Let $W, V$ be topological spaces, and let $f: W \rightarrow X$ and $g: W \rightarrow X$ be continuous functions. Define the coincidence set of $f$ & $g$ to be the subset $$c(f,g) = \{w \in W | f(w) = g(w)\}$$ of $W$. Prove that if $X$ is Hausdorff then $c(f,g)$ is closed in $W$.
Define $\bar{c}(f,g) = \{(w_1, w_2) \in W \times W | w_1, w_2 \in c(f,g)\}$.
Suppose that $X$ is Hausdorff. Consider the function $\phi := f \times g: W \times W \rightarrow X \times X$. Then $\phi(\bar{c(f,g)}) = \{(f(w),g(w')) | w, w' \in c(f,g) \}$. Since $X$ is Hausdorff, it is also T1. So each $(f(w), g(w)) \in \phi(\bar{c(f,g)})$ is closed. Since the union of closed sets is closed, $\phi(\bar{c(f,g)})$ must be closed.
Since $f$ and $g$ are continuous, $f \times g$ is also continuous. So $\phi(\bar{c(f,g)})$ closed in $X \times X$ $\implies$ $\phi^{-1}\phi(\bar{c(f,g)})$ is closed in $W \times W$.
Then I showed that $\bar{c}(f,g) = \phi^{-1}\phi(c(f,g))$. So $c(f,g)$ must be closed in $W$.
Do you think my approach is correct?
Thanks in advance
Others have pointed out in comments the main problem with your argument: arbitrary unions of closed sets need not be closed.
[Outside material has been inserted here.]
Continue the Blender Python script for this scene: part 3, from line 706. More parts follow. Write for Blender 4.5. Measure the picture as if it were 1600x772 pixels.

There is a proof using your function $\varphi$ and the fact that since $X$ is Hausdorff, the diagonal in $X\times X$ is closed, but you can also simply show directly that $W\setminus c(f,g)$ is open.
HINT: Suppose that $w\in W\setminus c(f,g)$; then $f(w)\ne g(w)$. $X$ is Hausdorff, so there are open sets $U$ and $V$ in $X$ such that $f(w)\in U$, $g(w)\in V$, and $U\cap V=\varnothing$; now consider the set $f^{-1}[U]\cap g^{-1}[V]$.